THE CHICKEN CHRONICLES
By Alice Walker
Ms. Hen found this book by chance in a bookstore in Washington
D.C. called Busboys and Poets. She knew it was destiny because it has a
chicken on the cover that looks just like her. She read the first few pages and
decided to buy it.
This memoir is about Alice Walker’s experience owning and
taking care of chickens in her home in Northern California. She had always
wanted chickens, but then she saw a chicken and her brood crossing the road and
she was enraptured. She thought she had never seen a chicken so beautiful
before, even though she had been raised in the South and had chickens when she was
young.
Ms. Walker acquired some chickens and she grew to love them.
She would watch them and they would bring her joy. The chickens all had names:
Glorious, Rufus, Gertrude Stein, Splendor, Hortensia, Agnes of God, the
Gladyses and Babe. She loved them like her children. She is a vegetarian and
every time she ate chicken by mistake she felt ashamed and guilty.
The chickens brought back her memories of her childhood. She
remembered her mother’s thumb that appeared disfigured. She remembered going to
church on Sunday and seeing her mother all dressed up. She remembered her
siblings and other members of the family leaving home, and how she felt sad
when they left. The chickens helped her remember what it was like to be young
and how she felt as a child. The chickens did many things.
Ms. Walker traveled a lot to India and Nepal while she was
taking care of the chickens. Some chapters of the book are letter to the
chickens, who she calls her girls, telling them about the things she saw and
did when she traveled.
Ms. Hen thought it was strange that Ms. Walker wrote letters
to her chickens. Ms. Hen is strange, so she understood this. It’s like Ms. Hen
having opinions of things. She does it to make herself feel better. People have
to do what they can to survive, and if Alice Walker thinks it’s okay to write
letters to her chickens to tell them about India, Ms. Hen is fine with that.
Ms. Hen is a strange hen, and she admires people and chickens that can go out
on a limb and be different.
Ms.
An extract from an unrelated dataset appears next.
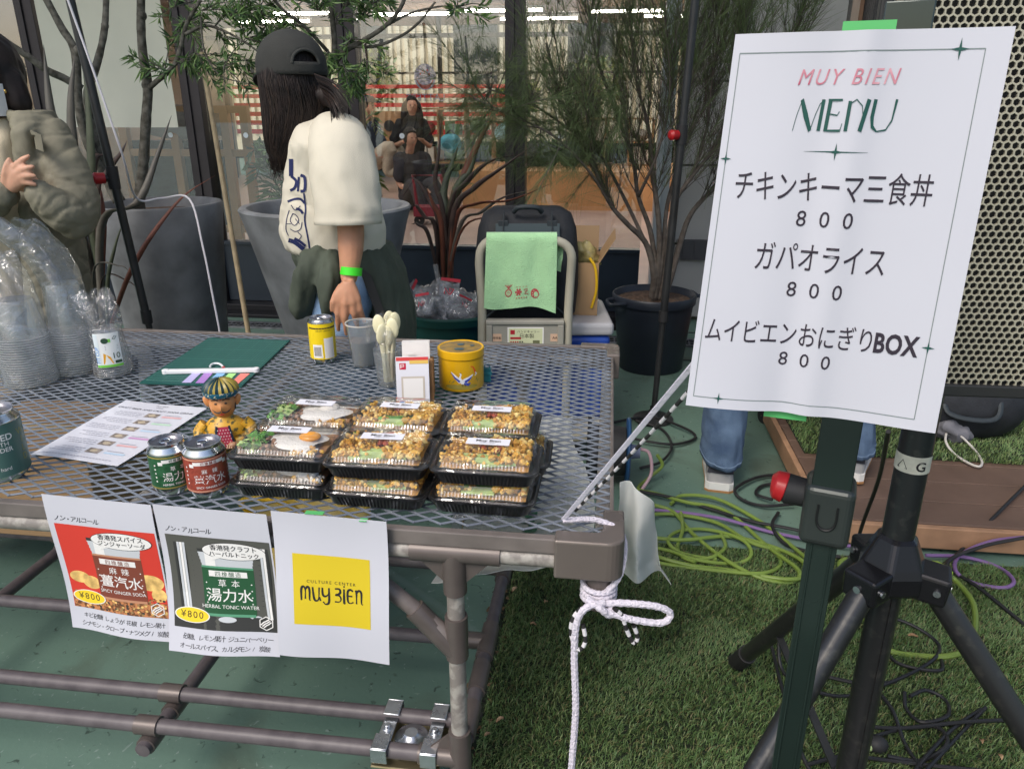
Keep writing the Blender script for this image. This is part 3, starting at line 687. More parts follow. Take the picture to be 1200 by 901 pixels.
def drinkposter(e, surf, w, h, bgc, cancols, kan, mid, sub, bub, foot, scene):
    s = Sheet(surf); M_ = [mat(e.name.split('.')[0] + '_bg' + kan, bgc, rough=0.5), cancols[0], cancols[1], mat('print_silver', (0.55, 0.57, 0.60), rough=0.4), white_i, mat('print_yellow', (0.85, 0.60, 0.03), rough=0.5), ink,
        mat('print_ginger', (0.75, 0.48, 0.16), rough=0.6, var=0.35, vs_=60), mat('print_spice', (0.33, 0.13, 0.05), rough=0.6, var=0.6, vs_=150, lo=0.45, hi=0.55), mat('print_dark', (0.035, 0.035, 0.035), rough=0.5), mat('print_brown', (0.30, 0.19, 0.08), rough=0.6)]  # the near-black is plain dark print for bars, lines and grit
    y0, y1 = h * 0.165, h * 0.80
    s.rect(w * 0.055, y0, w * 0.985, y1, 0, 0.0003, 16, 16)
    rg = random.Random(kan)
    if scene == 'ginger':
        for x, y, a, c in ((0.17, 0.40, 0.10, 0.045), (0.28, 0.37, 0.09, 0.05), (0.85, 0.42, 0.13, 0.06), (0.92, 0.33, 0.07, 0.05)): s.oval(w * x, h * y, w * a, h * c, 7, 0.0004)
        s.rect(w * 0.06, y0, w * 0.98, h * 0.27, 8, 0.0005, 12, 4)
        for k in range(150): s.oval(w * rg.uniform(0.07, 0.97), rg.uniform(y0 + 0.003, h * 0.30), w * 0.014, w * 0.011, rg.choice((8, 7, 10, 9)), 0.00055 + k * 1e-7, 7)
    else:
        for x, k in ((0.13, 9), (0.16, 3), (0.185, 4), (0.21, 3), (0.90, 3), (0.925, 4), (0.95, 9)): s.line([(w * (x + 0.06 * (0.0)), y1 - h * 0.05), (w * x, h * 0.40), (w * (x + 0.02), y0 + h * 0.06)], w * 0.022, k, 0.0004)
        for k in range(12): s.line([(w * 0.27, h * (0.34 + 0.036 * k)), (w * 0.88, h * (0.34 + 0.036 * k))], 0.0011, 9, 0.00035)
        s.rect(w * 0.06, y0, w * 0.98, h * 0.26, 9, 0.00042, 8, 3); s.oval(w * 0.55, h * 0.24, w * 0.08, h * 0.02, 3, 0.0005); s.oval(w * 0.8, h * 0.26, w * 0.05, h * 0.012, 3, 0.0005)
    smallcan(s, w, w * 0.33, h * 0.26, w * 0.50, h * 0.45, 1, 2, 3, kan, mid, sub, 4)
    hexlogo(s, w * 0.89, h * 0.225, w * 0.065, 4, 0.0012)
    s.oval(w * 0.66, h * 0.715, w * 0.285, h * 0.062, 6, 0.0010); s.oval(w * 0.66, h * 0.715, w * 0.279, h * 0.0585, 4, 0.0012)
    s.poly([(w * 0.47, h * 0.672), (w * 0.45, h * 0.645), (w * 0.53, h * 0.662)], 4, 0.0012)
    s.text(bub[0], w * 0.66, h * 0.722, w * 0.060, 6, 0.0016, fat=0.007); s.text(bub[1], w * 0.66, h * 0.679, w * 0.056, 6, 0.0016, fat=0.007)
    s.oval(w * 0.23, h * 0.255, w * 0.165, h * 0.052, 4, 0.0012); s.oval(w * 0.23, h * 0.255, w * 0.155, h * 0.047, 5, 0.0013)
    s.text('¥800', w * 0.23, h * 0.237, w * 0.088, 6, 0.0014, space=1.25)
    def hand(t, x, y, sz):
        for ch in t:
            s.text(ch, x, y + rg.uniform(-0.06, 0.06) * sz, sz * rg.uniform(0.9, 1.1), 6, 0.0004, shear=0.15, rz=rg.uniform(-0.1, 0.1), align='LEFT'); x += sz * (0.84 if ord(ch) > 255 else 0.45)
    hand('ノン・アルコール', w * 0.06, h * 0.825, w * 0.062)
    hand(foot[0], w * 0.13, h * 0.095, w * 0.058); hand(foot[1], w * 0.10, h * 0.032, w * 0.058)
    s.build('print', M_, e)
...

Hen can’t stand people and things that are normal. She
thinks that nobody is normal, but some people can’t help but try to fit in.
When she’s an old hen, she wants to be as strange as Alice Walker and maybe
write letters to chickens from Nepal or somewhere else that’s just as exciting.
She doesn’t want to sit on her couch and watch soap operas and worry about game
shows and celebrities.
When Ms. Hen is an old hen, she wants to be able to write a
book as beautiful as this one. It’s small and could be a fast read, but it
should not be read too quickly. It should be savored like a good cup of coffee,
drinking every last drop to experience the taste and beauty of the whole thing.